Repeat the entire listing exactly as written.
--------------------
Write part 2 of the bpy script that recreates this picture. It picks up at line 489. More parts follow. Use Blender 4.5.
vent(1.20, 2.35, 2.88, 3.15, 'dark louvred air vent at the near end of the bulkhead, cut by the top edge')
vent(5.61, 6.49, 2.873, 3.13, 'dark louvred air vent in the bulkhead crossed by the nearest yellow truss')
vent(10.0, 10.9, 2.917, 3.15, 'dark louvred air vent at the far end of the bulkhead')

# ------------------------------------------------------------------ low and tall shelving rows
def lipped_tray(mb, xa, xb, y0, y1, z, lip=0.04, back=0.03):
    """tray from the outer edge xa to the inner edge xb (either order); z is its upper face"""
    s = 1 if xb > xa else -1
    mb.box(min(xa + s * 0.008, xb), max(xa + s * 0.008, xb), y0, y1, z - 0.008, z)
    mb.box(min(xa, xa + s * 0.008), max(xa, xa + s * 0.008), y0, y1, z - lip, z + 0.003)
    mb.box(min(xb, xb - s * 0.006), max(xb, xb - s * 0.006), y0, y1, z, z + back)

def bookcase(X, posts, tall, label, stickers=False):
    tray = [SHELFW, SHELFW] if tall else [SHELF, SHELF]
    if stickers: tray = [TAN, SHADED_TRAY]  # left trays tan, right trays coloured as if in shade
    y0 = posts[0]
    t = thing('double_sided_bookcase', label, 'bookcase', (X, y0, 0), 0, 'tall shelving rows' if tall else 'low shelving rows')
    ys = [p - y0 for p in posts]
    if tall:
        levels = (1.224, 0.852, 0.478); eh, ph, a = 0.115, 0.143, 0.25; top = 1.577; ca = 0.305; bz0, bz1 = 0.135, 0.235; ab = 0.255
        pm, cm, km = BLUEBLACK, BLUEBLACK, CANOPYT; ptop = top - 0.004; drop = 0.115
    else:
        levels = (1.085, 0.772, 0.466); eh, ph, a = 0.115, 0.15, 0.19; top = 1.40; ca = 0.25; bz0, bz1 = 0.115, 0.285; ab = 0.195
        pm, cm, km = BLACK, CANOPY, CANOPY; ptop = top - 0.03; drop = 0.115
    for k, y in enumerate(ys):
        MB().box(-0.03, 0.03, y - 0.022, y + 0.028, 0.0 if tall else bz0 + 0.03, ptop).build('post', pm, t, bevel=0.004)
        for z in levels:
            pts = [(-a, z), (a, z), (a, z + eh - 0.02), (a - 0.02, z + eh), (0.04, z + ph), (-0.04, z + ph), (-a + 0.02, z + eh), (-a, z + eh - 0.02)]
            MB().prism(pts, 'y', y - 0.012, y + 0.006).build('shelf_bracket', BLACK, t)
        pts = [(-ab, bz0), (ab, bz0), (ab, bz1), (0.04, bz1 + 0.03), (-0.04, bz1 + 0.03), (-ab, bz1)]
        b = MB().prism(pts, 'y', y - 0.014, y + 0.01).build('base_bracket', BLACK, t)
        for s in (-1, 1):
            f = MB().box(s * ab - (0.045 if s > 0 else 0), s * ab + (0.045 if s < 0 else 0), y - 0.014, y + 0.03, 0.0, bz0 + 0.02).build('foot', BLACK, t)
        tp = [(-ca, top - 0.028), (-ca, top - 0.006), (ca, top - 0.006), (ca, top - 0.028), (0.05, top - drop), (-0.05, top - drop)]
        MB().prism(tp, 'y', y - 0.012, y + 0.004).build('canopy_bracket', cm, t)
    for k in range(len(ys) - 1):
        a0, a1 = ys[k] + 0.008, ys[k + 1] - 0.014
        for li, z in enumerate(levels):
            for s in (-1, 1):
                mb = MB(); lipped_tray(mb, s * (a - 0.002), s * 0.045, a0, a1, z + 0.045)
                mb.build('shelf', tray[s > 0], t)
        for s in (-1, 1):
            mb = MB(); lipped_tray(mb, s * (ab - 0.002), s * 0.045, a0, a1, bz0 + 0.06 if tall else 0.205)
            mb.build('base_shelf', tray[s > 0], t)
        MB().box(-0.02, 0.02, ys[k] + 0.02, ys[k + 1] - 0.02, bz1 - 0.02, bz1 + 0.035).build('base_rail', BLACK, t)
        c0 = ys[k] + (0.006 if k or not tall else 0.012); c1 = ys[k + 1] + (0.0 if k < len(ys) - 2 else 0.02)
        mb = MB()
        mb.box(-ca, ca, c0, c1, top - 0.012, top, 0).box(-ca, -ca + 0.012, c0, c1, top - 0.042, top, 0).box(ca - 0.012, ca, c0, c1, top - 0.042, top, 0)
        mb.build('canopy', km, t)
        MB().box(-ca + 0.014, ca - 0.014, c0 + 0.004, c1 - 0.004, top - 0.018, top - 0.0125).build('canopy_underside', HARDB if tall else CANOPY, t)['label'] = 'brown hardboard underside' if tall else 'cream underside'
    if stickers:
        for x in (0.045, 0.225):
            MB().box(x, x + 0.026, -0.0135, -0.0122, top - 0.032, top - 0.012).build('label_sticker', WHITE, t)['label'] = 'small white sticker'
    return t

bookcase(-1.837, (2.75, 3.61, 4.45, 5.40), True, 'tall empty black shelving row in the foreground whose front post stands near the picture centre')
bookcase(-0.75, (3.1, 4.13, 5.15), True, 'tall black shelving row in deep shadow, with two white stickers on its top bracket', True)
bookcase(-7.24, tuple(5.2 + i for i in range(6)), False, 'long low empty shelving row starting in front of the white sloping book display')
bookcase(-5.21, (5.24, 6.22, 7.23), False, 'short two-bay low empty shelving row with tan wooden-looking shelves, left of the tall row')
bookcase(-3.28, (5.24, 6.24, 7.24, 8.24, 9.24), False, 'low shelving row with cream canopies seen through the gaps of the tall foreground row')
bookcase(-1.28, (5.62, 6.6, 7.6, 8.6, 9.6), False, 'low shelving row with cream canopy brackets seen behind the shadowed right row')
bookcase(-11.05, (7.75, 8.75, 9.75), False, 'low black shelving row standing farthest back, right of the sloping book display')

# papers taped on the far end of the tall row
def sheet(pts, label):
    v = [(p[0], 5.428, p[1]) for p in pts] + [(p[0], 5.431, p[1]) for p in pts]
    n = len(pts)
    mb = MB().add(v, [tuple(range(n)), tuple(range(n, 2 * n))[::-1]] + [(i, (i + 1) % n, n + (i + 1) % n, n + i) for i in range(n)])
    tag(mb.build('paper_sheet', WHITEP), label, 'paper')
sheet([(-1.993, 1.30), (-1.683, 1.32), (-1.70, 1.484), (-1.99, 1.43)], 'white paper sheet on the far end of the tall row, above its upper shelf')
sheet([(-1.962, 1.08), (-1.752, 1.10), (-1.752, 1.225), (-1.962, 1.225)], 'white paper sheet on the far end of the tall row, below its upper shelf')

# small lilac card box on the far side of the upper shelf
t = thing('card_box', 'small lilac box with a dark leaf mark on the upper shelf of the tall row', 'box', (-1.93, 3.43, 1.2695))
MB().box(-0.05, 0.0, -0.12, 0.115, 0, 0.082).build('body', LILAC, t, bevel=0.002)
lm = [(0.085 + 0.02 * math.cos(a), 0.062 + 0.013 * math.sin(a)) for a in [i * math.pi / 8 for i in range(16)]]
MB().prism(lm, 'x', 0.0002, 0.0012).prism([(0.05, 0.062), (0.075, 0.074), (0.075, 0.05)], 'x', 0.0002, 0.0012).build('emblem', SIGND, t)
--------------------
(Completed task)
Write part 2 of the bpy script that recreates this picture. It picks up at line 489. More parts follow. Use Blender 4.5.
vent(1.20, 2.35, 2.88, 3.15, 'dark louvred air vent at the near end of the bulkhead, cut by the top edge')
vent(5.61, 6.49, 2.873, 3.13, 'dark louvred air vent in the bulkhead crossed by the nearest yellow truss')
vent(10.0, 10.9, 2.917, 3.15, 'dark louvred air vent at the far end of the bulkhead')

# ------------------------------------------------------------------ low and tall shelving rows
def lipped_tray(mb, xa, xb, y0, y1, z, lip=0.04, back=0.03):
    """tray from the outer edge xa to the inner edge xb (either order); z is its upper face"""
    s = 1 if xb > xa else -1
    mb.box(min(xa + s * 0.008, xb), max(xa + s * 0.008, xb), y0, y1, z - 0.008, z)
    mb.box(min(xa, xa + s * 0.008), max(xa, xa + s * 0.008), y0, y1, z - lip, z + 0.003)
    mb.box(min(xb, xb - s * 0.006), max(xb, xb - s * 0.006), y0, y1, z, z + back)

def bookcase(X, posts, tall, label, stickers=False):
    tray = [SHELFW, SHELFW] if tall else [SHELF, SHELF]
    if stickers: tray = [TAN, SHADED_TRAY]  # left trays tan, right trays coloured as if in shade
    y0 = posts[0]
    t = thing('double_sided_bookcase', label, 'bookcase', (X, y0, 0), 0, 'tall shelving rows' if tall else 'low shelving rows')
    ys = [p - y0 for p in posts]
    if tall:
        levels = (1.224, 0.852, 0.478); eh, ph, a = 0.115, 0.143, 0.25; top = 1.577; ca = 0.305; bz0, bz1 = 0.135, 0.235; ab = 0.255
        pm, cm, km = BLUEBLACK, BLUEBLACK, CANOPYT; ptop = top - 0.004; drop = 0.115
    else:
        levels = (1.085, 0.772, 0.466); eh, ph, a = 0.115, 0.15, 0.19; top = 1.40; ca = 0.25; bz0, bz1 = 0.115, 0.285; ab = 0.195
        pm, cm, km = BLACK, CANOPY, CANOPY; ptop = top - 0.03; drop = 0.115
    for k, y in enumerate(ys):
        MB().box(-0.03, 0.03, y - 0.022, y + 0.028, 0.0 if tall else bz0 + 0.03, ptop).build('post', pm, t, bevel=0.004)
        for z in levels:
            pts = [(-a, z), (a, z), (a, z + eh - 0.02), (a - 0.02, z + eh), (0.04, z + ph), (-0.04, z + ph), (-a + 0.02, z + eh), (-a, z + eh - 0.02)]
            MB().prism(pts, 'y', y - 0.012, y + 0.006).build('shelf_bracket', BLACK, t)
        pts = [(-ab, bz0), (ab, bz0), (ab, bz1), (0.04, bz1 + 0.03), (-0.04, bz1 + 0.03), (-ab, bz1)]
        b = MB().prism(pts, 'y', y - 0.014, y + 0.01).build('base_bracket', BLACK, t)
        for s in (-1, 1):
            f = MB().box(s * ab - (0.045 if s > 0 else 0), s * ab + (0.045 if s < 0 else 0), y - 0.014, y + 0.03, 0.0, bz0 + 0.02).build('foot', BLACK, t)
        tp = [(-ca, top - 0.028), (-ca, top - 0.006), (ca, top - 0.006), (ca, top - 0.028), (0.05, top - drop), (-0.05, top - drop)]
        MB().prism(tp, 'y', y - 0.012, y + 0.004).build('canopy_bracket', cm, t)
    for k in range(len(ys) - 1):
        a0, a1 = ys[k] + 0.008, ys[k + 1] - 0.014
        for li, z in enumerate(levels):
            for s in (-1, 1):
                mb = MB(); lipped_tray(mb, s * (a - 0.002), s * 0.045, a0, a1, z + 0.045)
                mb.build('shelf', tray[s > 0], t)
        for s in (-1, 1):
            mb = MB(); lipped_tray(mb, s * (ab - 0.002), s * 0.045, a0, a1, bz0 + 0.06 if tall else 0.205)
            mb.build('base_shelf', tray[s > 0], t)
        MB().box(-0.02, 0.02, ys[k] + 0.02, ys[k + 1] - 0.02, bz1 - 0.02, bz1 + 0.035).build('base_rail', BLACK, t)
        c0 = ys[k] + (0.006 if k or not tall else 0.012); c1 = ys[k + 1] + (0.0 if k < len(ys) - 2 else 0.02)
        mb = MB()
        mb.box(-ca, ca, c0, c1, top - 0.012, top, 0).box(-ca, -ca + 0.012, c0, c1, top - 0.042, top, 0).box(ca - 0.012, ca, c0, c1, top - 0.042, top, 0)
        mb.build('canopy', km, t)
        MB().box(-ca + 0.014, ca - 0.014, c0 + 0.004, c1 - 0.004, top - 0.018, top - 0.0125).build('canopy_underside', HARDB if tall else CANOPY, t)['label'] = 'brown hardboard underside' if tall else 'cream underside'
    if stickers:
        for x in (0.045, 0.225):
            MB().box(x, x + 0.026, -0.0135, -0.0122, top - 0.032, top - 0.012).build('label_sticker', WHITE, t)['label'] = 'small white sticker'
    return t

bookcase(-1.837, (2.75, 3.61, 4.45, 5.40), True, 'tall empty black shelving row in the foreground whose front post stands near the picture centre')
bookcase(-0.75, (3.1, 4.13, 5.15), True, 'tall black shelving row in deep shadow, with two white stickers on its top bracket', True)
bookcase(-7.24, tuple(5.2 + i for i in range(6)), False, 'long low empty shelving row starting in front of the white sloping book display')
bookcase(-5.21, (5.24, 6.22, 7.23), False, 'short two-bay low empty shelving row with tan wooden-looking shelves, left of the tall row')
bookcase(-3.28, (5.24, 6.24, 7.24, 8.24, 9.24), False, 'low shelving row with cream canopies seen through the gaps of the tall foreground row')
bookcase(-1.28, (5.62, 6.6, 7.6, 8.6, 9.6), False, 'low shelving row with cream canopy brackets seen behind the shadowed right row')
bookcase(-11.05, (7.75, 8.75, 9.75), False, 'low black shelving row standing farthest back, right of the sloping book display')

# papers taped on the far end of the tall row
def sheet(pts, label):
    v = [(p[0], 5.428, p[1]) for p in pts] + [(p[0], 5.431, p[1]) for p in pts]
    n = len(pts)
    mb = MB().add(v, [tuple(range(n)), tuple(range(n, 2 * n))[::-1]] + [(i, (i + 1) % n, n + (i + 1) % n, n + i) for i in range(n)])
    tag(mb.build('paper_sheet', WHITEP), label, 'paper')
sheet([(-1.993, 1.30), (-1.683, 1.32), (-1.70, 1.484), (-1.99, 1.43)], 'white paper sheet on the far end of the tall row, above its upper shelf')
sheet([(-1.962, 1.08), (-1.752, 1.10), (-1.752, 1.225), (-1.962, 1.225)], 'white paper sheet on the far end of the tall row, below its upper shelf')

# small lilac card box on the far side of the upper shelf
t = thing('card_box', 'small lilac box with a dark leaf mark on the upper shelf of the tall row', 'box', (-1.93, 3.43, 1.2695))
MB().box(-0.05, 0.0, -0.12, 0.115, 0, 0.082).build('body', LILAC, t, bevel=0.002)
lm = [(0.085 + 0.02 * math.cos(a), 0.062 + 0.013 * math.sin(a)) for a in [i * math.pi / 8 for i in range(16)]]
MB().prism(lm, 'x', 0.0002, 0.0012).prism([(0.05, 0.062), (0.075, 0.074), (0.075, 0.05)], 'x', 0.0002, 0.0012).build('emblem', SIGND, t)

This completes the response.